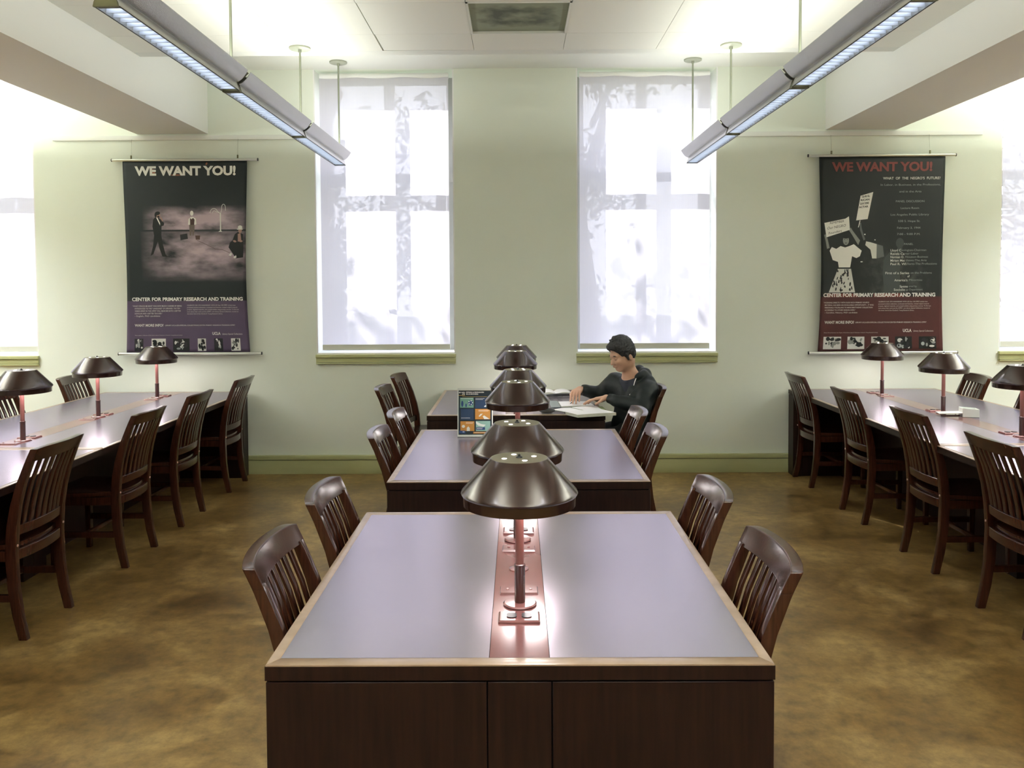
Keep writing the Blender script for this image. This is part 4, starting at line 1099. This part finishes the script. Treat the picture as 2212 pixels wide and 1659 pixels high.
sheet_stack('folder', [(0.255, 6.300), (0.328, 6.315), (0.318, 6.640), (0.255, 6.660)], TZ, .008, 'blue grey flat folder beside the writing sheet', 'folder', edge=M['greytab'])
sheet_stack('paper_note', [(0.627, 6.170), (0.660, 6.200), (0.650, 6.360), (0.604, 6.360)], TZ, .002, 'pale green slip between the left hand and the sleeve of the person', 'paper', edge=M['green'])
sheet_stack('open_magazine', [(0.190, 7.02), (0.470, 7.04), (0.455, 7.27), (0.180, 7.27)], TZ, .010, 'open magazine with curved white pages at the back of the wall-side table', 'magazine', bend=.018, fold=True)
# black strap / pencil pouch
o = MB().tube([(0.215, 6.90, TZ + .013), (0.27, 6.93, TZ + .014), (0.34, 6.955, TZ + .015), (0.42, 6.975, TZ + .014), (0.47, 6.985, TZ + .012)], [.009, .012, .013, .012, .008], 10).build('pencil_pouch', M['black'], None, smooth=True)
setp(o, 'slim black pouch lying in front of the open magazine', 'pouch')
# glasses
g = empty('eyeglasses', (0.31, 6.76, TZ), math.radians(15), 'thin black rimmed eyeglasses lying on the wall-side table', 'glasses')
for sx in (-1, 1):
    f = MB(); ring = [(sx * .032 + .025 * math.cos(a), 0.0, .023 + .021 * math.sin(a)) for a in [2 * PI * k / 18 for k in range(19)]]
    f.tube(ring, .0016, 6, caps=False); f.build('lens_rim', M['black'], g, smooth=True)
    MB().poly([(x, y, z) for x, y, z in ring[:-1]]).build('lens', M['glass'], g)
    MB().tube([(sx * .058, 0, .030), (sx * .062, .05, .022), (sx * .058, .115, .012), (sx * .052, .135, .003)], .0015, 6).build('temple_arm', M['black'], g, smooth=True)
MB().tube([(-.008, 0, .030), (0, 0, .034), (.008, 0, .030)], .0015, 6).build('bridge', M['black'], g, smooth=True)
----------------
=== WHAT YOU WILL DO ===
Transcribe the whole listing exactly. Pictures stay out of your copy.

=== RESPONSE ===
Keep writing the Blender script for this image. This is part 4, starting at line 1099. This part finishes the script. Treat the picture as 2212 pixels wide and 1659 pixels high.
sheet_stack('folder', [(0.255, 6.300), (0.328, 6.315), (0.318, 6.640), (0.255, 6.660)], TZ, .008, 'blue grey flat folder beside the writing sheet', 'folder', edge=M['greytab'])
sheet_stack('paper_note', [(0.627, 6.170), (0.660, 6.200), (0.650, 6.360), (0.604, 6.360)], TZ, .002, 'pale green slip between the left hand and the sleeve of the person', 'paper', edge=M['green'])
sheet_stack('open_magazine', [(0.190, 7.02), (0.470, 7.04), (0.455, 7.27), (0.180, 7.27)], TZ, .010, 'open magazine with curved white pages at the back of the wall-side table', 'magazine', bend=.018, fold=True)
# black strap / pencil pouch
o = MB().tube([(0.215, 6.90, TZ + .013), (0.27, 6.93, TZ + .014), (0.34, 6.955, TZ + .015), (0.42, 6.975, TZ + .014), (0.47, 6.985, TZ + .012)], [.009, .012, .013, .012, .008], 10).build('pencil_pouch', M['black'], None, smooth=True)
setp(o, 'slim black pouch lying in front of the open magazine', 'pouch')
# glasses
g = empty('eyeglasses', (0.31, 6.76, TZ), math.radians(15), 'thin black rimmed eyeglasses lying on the wall-side table', 'glasses')
for sx in (-1, 1):
    f = MB(); ring = [(sx * .032 + .025 * math.cos(a), 0.0, .023 + .021 * math.sin(a)) for a in [2 * PI * k / 18 for k in range(19)]]
    f.tube(ring, .0016, 6, caps=False); f.build('lens_rim', M['black'], g, smooth=True)
    MB().poly([(x, y, z) for x, y, z in ring[:-1]]).build('lens', M['glass'], g)
    MB().tube([(sx * .058, 0, .030), (sx * .062, .05, .022), (sx * .058, .115, .012), (sx * .052, .135, .003)], .0015, 6).build('temple_arm', M['black'], g, smooth=True)
MB().tube([(-.008, 0, .030), (0, 0, .034), (.008, 0, .030)], .0015, 6).build('bridge', M['black'], g, smooth=True)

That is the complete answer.